Un revers pour la France
Après presque une année au pouvoir, le nouveau président nigérien Mohamed Bazoum a révélé, lors d’une rencontre avec les cadres du pas en mars, qu’il avait décidé de dialoguer avec certains djihadistes détenus dans les prisons nigériennes. Le président Bazoum avait précisé à cette occasion que des djihadistes avaient été libérés de la prison de haute sécurité de Koutoukallé, dans le nord-ouest du Niger, avant d’être convoyés à Niamey où il les avait reçus. Il avait même ajouté que les parents de certains chefs djihadistes avaient été mis à contribution pour convaincre leur progéniture de renoncer au terrorisme.
Que le Niger, son plus fidèle allié dans la région ait franchi le pas du dialogue avec les groupes djihadistes, est un immense revers pour la stratégie antiterroriste française au Sahel. Elle traduit incontestablement une perte d’influence de la diplomatie française dont la parole devient ainsi moins convaincante, y compris chez ceux qui sont considérés comme ses plus fidèles dans la région. Ce n’est pas du Burkina Faso que viendra la bonne nouvelle pour la France. Moins de trois mois après son arrivée au pouvoir à Ouagadougou, le Mouvement patriotique pour la sauvegarde et le renouveau (MPSR) a annoncé sa volonté de dialoguer avec les groupes terroristes. Paul-Henri Damiba, le chef de la junte burkinabé, est allé bien plus loin que son prédécesseur Roch Marc Christian Kaboré, que la France critiquait régulièrement à demi-mots pour « son déni » de la situation sécuritaire de son pays et le faible niveau de la coopération avec Barkhane. La désignation du ministre d’Etat Yéro Bolli, comme chef de file des négociateurs du pouvoir, traduit la volonté des autorités militaires de transition du Burkina Faso d’aller vite vers le dialogue avec les djihadistes.
Précédent mauritanien
Avant le Mali, le Burkina Faso et le Niger, la Mauritanie a longtemps privilégié le dialogue avec les djihadistes. Avec des résultats plus probants dans la lutte contre le terrorisme que dans les pays de la région où la France s’oppose à l’option de la négociation.

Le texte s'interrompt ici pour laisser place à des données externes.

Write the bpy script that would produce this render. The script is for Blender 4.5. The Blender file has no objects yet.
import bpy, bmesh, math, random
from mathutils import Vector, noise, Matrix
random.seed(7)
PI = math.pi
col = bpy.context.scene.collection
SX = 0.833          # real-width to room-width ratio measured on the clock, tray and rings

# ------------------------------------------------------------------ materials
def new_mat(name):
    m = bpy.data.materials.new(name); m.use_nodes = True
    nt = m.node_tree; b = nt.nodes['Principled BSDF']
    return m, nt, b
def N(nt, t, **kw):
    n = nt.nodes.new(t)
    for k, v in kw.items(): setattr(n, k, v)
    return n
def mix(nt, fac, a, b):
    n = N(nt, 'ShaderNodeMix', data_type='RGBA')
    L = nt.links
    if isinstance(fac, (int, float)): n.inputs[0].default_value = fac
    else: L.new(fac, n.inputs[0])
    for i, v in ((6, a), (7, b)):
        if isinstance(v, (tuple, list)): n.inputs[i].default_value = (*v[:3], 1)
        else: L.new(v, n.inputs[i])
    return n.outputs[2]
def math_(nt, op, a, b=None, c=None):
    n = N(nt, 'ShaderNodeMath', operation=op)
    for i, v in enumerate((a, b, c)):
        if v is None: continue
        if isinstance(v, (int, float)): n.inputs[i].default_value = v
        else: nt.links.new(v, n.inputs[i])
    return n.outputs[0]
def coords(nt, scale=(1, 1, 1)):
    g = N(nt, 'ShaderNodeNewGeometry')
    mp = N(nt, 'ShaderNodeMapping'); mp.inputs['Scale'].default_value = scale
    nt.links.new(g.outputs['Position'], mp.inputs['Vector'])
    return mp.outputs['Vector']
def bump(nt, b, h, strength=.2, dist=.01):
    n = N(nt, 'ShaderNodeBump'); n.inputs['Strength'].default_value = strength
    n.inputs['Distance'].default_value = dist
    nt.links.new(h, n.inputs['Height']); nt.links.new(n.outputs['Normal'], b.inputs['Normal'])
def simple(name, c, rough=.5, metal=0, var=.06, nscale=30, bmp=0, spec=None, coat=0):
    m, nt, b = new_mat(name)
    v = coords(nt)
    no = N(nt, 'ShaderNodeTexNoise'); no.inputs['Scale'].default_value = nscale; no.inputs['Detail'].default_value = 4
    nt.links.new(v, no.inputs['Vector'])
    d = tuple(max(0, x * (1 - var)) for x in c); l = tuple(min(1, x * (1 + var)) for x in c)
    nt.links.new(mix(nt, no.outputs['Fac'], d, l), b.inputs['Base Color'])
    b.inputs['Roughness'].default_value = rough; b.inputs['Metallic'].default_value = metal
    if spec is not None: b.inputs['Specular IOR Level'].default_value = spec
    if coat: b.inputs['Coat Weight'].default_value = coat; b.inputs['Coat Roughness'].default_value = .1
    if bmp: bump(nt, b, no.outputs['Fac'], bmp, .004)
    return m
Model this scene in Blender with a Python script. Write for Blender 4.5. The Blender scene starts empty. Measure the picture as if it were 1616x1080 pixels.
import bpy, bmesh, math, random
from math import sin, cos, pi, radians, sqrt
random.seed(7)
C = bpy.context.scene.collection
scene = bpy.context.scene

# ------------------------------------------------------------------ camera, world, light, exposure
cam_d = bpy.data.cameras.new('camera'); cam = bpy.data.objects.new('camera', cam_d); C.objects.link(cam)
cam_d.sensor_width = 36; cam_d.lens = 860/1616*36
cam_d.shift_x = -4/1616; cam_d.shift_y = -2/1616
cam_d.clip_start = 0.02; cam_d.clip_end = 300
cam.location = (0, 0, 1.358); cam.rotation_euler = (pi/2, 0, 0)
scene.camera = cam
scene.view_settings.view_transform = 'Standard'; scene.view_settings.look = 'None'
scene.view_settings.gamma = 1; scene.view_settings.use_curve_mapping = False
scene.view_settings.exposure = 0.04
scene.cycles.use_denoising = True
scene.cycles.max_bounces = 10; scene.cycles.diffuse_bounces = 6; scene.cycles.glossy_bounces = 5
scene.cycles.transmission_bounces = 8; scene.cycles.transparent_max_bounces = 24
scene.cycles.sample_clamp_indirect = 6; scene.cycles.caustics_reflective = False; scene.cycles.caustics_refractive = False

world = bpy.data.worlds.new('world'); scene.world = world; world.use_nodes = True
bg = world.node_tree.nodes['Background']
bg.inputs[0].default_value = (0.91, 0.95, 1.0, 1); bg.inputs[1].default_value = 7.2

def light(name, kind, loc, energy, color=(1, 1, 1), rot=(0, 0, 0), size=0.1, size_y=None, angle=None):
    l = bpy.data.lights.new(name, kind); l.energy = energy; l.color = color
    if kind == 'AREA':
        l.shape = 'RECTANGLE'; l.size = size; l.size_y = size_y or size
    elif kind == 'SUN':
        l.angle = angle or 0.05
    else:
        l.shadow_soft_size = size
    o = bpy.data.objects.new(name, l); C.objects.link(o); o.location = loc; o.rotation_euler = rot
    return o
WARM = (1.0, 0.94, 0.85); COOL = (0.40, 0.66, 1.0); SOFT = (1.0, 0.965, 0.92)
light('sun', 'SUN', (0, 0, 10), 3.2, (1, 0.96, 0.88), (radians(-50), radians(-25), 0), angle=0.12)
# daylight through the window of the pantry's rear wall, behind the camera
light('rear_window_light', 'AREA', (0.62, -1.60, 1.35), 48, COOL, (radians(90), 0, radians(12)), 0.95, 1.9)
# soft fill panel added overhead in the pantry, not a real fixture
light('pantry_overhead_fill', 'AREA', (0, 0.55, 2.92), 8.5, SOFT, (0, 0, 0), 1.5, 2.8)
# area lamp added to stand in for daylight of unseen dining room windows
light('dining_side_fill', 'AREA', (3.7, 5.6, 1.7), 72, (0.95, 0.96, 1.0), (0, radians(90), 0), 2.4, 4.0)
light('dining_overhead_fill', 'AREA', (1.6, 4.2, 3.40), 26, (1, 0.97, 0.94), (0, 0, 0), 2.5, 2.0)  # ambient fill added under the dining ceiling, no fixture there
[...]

Sous la pression de leurs opinions nationales et déçus par la faiblesse des résultats de la stratégie militaire soutenue par Paris, le Burkina Faso et le Niger ont finalement rejoint la Mauritanie et le Mali pour prospecter l’idée des discussions directes avec les groupes terroristes. Reste maintenant à savoir si Macron et la diplomatie, qui ont toujours refusé cette approche lors du premier quinquennat, vont se résoudre à l’accepter avec le second mandat.
Des cinq pays du G5 Sahel seul le Tchad, l’allié fidèle de la France, reste dans une opposition résolue à tout dialogue avec les groupes armés.